■ **Entries supplied**

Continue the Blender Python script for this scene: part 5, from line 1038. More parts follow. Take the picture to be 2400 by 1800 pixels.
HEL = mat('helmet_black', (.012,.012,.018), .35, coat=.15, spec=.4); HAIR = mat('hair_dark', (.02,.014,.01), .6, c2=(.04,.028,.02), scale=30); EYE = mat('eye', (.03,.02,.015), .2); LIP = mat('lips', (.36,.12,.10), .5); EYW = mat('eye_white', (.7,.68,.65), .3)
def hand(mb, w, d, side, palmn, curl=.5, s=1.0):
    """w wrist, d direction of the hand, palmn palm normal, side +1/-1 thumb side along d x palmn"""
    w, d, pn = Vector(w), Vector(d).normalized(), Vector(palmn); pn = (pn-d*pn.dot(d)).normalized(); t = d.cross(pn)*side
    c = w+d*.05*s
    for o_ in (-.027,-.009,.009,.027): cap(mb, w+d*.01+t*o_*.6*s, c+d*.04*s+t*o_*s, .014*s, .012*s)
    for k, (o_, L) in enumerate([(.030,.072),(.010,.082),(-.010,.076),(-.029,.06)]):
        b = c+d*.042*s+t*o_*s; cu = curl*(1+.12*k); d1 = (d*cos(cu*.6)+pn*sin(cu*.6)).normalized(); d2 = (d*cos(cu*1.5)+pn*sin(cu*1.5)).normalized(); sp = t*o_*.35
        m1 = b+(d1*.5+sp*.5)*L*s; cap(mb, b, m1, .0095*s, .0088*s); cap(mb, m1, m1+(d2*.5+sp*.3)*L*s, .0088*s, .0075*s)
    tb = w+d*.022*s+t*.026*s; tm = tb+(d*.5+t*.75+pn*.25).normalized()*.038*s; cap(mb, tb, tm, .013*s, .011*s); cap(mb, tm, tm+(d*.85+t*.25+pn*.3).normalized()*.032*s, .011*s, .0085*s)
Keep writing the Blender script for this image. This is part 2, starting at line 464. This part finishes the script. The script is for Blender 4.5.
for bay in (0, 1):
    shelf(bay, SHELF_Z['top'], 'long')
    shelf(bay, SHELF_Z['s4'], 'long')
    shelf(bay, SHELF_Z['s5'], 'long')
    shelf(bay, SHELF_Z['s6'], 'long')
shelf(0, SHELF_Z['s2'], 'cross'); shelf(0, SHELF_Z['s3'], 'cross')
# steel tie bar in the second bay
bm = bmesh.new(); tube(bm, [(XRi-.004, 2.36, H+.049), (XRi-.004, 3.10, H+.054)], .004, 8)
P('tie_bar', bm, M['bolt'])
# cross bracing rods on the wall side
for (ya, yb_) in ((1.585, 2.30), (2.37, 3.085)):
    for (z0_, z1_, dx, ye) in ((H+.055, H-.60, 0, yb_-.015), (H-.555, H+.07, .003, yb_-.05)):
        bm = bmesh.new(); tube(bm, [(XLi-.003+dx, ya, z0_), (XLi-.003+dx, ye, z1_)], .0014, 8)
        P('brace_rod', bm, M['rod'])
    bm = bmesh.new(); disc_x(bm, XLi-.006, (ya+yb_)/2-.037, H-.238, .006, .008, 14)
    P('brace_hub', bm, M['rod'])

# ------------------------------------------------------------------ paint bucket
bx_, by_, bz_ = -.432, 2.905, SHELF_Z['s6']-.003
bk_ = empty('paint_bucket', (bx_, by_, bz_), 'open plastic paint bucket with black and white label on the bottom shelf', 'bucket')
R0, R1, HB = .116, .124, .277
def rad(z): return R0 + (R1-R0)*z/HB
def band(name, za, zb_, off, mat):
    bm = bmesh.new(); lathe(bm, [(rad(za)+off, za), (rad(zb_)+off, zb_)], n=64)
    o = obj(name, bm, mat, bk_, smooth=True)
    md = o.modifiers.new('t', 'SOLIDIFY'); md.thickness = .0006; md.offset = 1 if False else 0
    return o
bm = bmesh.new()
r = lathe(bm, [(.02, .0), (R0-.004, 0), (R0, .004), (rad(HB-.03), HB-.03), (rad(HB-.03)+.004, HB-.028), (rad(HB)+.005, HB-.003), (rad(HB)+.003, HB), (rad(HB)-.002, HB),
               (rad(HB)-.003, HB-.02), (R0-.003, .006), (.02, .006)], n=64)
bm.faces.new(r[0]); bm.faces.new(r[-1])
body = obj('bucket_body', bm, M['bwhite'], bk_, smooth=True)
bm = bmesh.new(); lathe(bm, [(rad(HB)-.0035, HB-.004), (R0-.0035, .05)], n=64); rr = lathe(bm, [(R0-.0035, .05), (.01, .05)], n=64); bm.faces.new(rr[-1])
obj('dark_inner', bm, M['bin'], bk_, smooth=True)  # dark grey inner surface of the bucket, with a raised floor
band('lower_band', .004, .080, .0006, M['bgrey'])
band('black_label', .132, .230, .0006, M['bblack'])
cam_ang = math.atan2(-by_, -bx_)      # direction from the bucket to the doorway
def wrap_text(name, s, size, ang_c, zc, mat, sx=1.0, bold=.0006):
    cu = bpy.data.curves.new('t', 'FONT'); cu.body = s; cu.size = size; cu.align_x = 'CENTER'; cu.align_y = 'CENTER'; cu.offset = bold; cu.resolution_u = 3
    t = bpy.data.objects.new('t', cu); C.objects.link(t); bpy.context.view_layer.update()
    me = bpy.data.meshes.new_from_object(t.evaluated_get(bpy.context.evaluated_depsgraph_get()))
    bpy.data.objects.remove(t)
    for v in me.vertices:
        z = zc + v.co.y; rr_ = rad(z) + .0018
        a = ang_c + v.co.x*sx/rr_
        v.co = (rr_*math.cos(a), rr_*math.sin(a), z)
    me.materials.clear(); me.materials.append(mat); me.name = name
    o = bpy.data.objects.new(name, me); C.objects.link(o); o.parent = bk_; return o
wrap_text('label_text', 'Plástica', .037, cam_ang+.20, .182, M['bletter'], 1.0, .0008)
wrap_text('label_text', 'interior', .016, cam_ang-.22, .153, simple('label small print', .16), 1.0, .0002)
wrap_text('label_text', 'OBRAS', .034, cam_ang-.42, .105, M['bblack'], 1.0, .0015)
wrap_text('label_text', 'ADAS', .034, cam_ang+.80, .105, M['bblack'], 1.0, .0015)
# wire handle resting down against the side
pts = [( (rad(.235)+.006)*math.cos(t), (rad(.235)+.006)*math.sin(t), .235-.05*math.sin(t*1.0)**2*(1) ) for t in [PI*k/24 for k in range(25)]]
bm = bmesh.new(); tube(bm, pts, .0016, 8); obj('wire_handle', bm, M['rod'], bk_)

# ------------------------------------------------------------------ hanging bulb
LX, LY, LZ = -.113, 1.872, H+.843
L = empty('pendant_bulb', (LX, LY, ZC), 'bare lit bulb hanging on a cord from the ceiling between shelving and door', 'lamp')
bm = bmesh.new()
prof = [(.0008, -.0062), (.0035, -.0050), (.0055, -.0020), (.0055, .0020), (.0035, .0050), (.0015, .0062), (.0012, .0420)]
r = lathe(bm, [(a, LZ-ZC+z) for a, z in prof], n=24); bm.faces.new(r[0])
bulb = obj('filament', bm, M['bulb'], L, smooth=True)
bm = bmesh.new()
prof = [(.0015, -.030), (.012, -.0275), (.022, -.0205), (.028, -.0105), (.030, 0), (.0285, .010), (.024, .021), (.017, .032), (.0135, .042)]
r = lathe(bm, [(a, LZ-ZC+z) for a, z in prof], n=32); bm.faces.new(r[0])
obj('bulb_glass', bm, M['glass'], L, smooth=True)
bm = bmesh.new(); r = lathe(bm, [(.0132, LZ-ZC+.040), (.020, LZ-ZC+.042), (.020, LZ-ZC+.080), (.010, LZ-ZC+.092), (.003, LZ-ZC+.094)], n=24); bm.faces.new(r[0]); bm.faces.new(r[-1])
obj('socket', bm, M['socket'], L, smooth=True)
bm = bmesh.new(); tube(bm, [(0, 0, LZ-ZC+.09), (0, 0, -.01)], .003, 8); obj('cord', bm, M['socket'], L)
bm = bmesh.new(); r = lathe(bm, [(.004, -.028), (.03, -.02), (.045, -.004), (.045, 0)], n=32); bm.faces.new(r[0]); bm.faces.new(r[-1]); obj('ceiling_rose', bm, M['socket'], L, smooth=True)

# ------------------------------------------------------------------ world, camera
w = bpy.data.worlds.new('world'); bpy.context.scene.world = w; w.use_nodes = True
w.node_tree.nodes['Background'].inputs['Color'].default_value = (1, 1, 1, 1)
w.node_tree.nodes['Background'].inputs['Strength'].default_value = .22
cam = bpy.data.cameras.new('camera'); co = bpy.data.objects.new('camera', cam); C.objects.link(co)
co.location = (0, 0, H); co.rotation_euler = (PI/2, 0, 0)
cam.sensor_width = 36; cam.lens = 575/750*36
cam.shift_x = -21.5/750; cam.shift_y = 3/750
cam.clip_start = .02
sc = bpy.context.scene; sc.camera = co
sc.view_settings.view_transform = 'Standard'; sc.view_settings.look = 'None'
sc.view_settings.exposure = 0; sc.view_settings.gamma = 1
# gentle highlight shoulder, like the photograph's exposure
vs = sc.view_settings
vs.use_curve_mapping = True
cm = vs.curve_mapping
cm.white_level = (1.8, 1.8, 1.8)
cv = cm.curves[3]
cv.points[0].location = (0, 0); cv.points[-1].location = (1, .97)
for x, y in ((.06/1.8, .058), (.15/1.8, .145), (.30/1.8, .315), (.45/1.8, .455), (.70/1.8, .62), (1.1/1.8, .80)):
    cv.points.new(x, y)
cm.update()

■ **Challenge**
Which lines contain the word "this"? Copy each one.

■ **Answer for the task**
Continue the Blender Python script for this scene: part 5, from line 1038. More parts follow. Take the picture to be 2400 by 1800 pixels.
Keep writing the Blender script for this image. This is part 2, starting at line 464. This part finishes the script. The script is for Blender 4.5.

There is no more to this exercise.